June 26, 2007

Foundations of Power (i)

This blog entry forms what shall be the first of an evolving series that succinctly seeks to identify key elements of U.S. pre-eminence today.


Since the development of the modern state system, America has established a clear command in the principal dimensions of power and this has allowed it to exercise immense influence, strength, capacity, and prerogative in the international arena which has helped to create a better world. Its position however does not constitute one of global hegemony hence it does not have absolute authority. Primarily I refer to terms of power within international relations that support its Government to promote its individual brand of liberal-capitalist order and integrate other nations into its sphere or, as Richard Haas, President of the Council of Foreign Relations put it, “into arrangements that will sustain a world consistent with (our) interest”. What is more through its foreign policy objectives the process seeks to preserve and increase U.S. power and authority as well as to prevent the spread of weapons of mass destruction, further liberalize the global economy and promote democracy and human rights, once again consistent with U.S. values.

America has at its disposal a diversity of tools and means to consolidate and enhance its present position of primacy. This first part of the series will identify some of the international institutions the United States makes use of to exact its preferences and interests. In future entries, I will look at other foundations of power including economic dominance, military strength, ideological and cultural impact, and geopolitical assets.

Institutional influence

It is customary for nation states to make use of institutions for the coordination and management of particular international and domestic activities. These bodies provide constructive mechanisms for managing global challenges requiring collective or multilateral actions.

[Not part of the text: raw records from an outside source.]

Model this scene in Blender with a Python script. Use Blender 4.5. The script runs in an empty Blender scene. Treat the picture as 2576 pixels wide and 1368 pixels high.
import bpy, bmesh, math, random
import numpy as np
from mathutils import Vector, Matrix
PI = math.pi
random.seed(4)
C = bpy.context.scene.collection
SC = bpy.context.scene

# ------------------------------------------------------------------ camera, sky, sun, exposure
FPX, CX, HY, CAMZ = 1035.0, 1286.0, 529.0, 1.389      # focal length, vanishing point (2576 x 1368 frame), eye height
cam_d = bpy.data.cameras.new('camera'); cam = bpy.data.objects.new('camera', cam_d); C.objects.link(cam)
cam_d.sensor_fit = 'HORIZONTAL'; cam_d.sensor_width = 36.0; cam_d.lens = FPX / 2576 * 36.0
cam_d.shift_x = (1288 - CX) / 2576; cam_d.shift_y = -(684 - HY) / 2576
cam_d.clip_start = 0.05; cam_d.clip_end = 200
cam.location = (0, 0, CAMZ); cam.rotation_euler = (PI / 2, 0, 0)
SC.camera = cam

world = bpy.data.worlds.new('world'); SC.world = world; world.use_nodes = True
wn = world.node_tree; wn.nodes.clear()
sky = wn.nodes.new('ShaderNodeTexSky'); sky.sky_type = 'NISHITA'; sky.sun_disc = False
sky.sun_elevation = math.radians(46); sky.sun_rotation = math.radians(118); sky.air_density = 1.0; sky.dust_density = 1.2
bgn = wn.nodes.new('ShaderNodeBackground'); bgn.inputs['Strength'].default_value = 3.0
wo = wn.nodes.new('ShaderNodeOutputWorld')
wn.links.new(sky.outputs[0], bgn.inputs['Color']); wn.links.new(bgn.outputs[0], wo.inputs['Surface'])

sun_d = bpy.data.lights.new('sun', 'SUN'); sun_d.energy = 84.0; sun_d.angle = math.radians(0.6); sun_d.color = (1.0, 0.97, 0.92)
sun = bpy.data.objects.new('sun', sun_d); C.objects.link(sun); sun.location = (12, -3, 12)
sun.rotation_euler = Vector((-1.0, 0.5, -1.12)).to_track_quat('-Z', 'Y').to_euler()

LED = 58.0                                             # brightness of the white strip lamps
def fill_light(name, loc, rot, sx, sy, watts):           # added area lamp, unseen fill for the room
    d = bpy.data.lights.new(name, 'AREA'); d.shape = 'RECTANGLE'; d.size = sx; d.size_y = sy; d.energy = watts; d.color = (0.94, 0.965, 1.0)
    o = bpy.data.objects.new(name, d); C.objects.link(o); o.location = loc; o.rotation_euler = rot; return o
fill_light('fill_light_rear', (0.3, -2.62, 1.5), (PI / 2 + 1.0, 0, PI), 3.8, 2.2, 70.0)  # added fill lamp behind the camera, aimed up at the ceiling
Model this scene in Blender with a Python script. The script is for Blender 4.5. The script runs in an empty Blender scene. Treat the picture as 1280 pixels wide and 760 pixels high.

There are hundreds, perhaps thousands of institutional bodies in the world today however, for the purposes of this blog entry, and to exemplify a line of reasoning, I refer to some of the major global organizations together with the World Bank, The International Monetary Fund (IMF), The World Trade Organisation (WTO), The United Nations, and the North Atlantic Treaty Organisation (NATO).

Collectively these institutions grant a plethora of vital functions and services together with, but not limited to, the facilitation and nurturing of international laws and security, economic development, financial assistance, social progress, monetary cooperation, exchange security, employment growth, international trade relations, political stability and state security.

No single state exercises complete control over these organizations and in any event, the rules and regulations governing them would prevent this from happening. Nevertheless, the United States plays a pivotal role within them. For example, U.S. contributions and assistance to the IMF warrant it voting rights in executive ranks and boards accordingly this allows the luxury of indirect but primary influence in policy making and because it is much the same with the World Bank, it implies more than a casual sensitivity to the wishes and needs of Washington.

The United States is also one of five permanent members of the United Nations Security Council; a privilege that grants it veto rights over all matters, however because of its military strength it can also ignore the Council when in its interests to do so, as in Kosovo in 1999. It is also noteworthy that the U.S. contribution to the U.N’s annual budget is over twenty (20) percent.

The U.S. is also a key player within NATO with the Supreme Allied Commander’s position being held by an officer of the United States; thus the military alliance in Europe is often directed by American initiative.

Power clearly has benefits for Washington but as is often overlooked it also provides fundamental reward in terms of world stability and growth, furthermore by taking into account the critical functions of the aforementioned institutions, the U.S. has a resilient capacity to shape regional powers and endow the globe with advances in human rights issues and democracy.

As former President Bill Clinton once said, the U.S. is a “beacon of hope to peoples around the world”.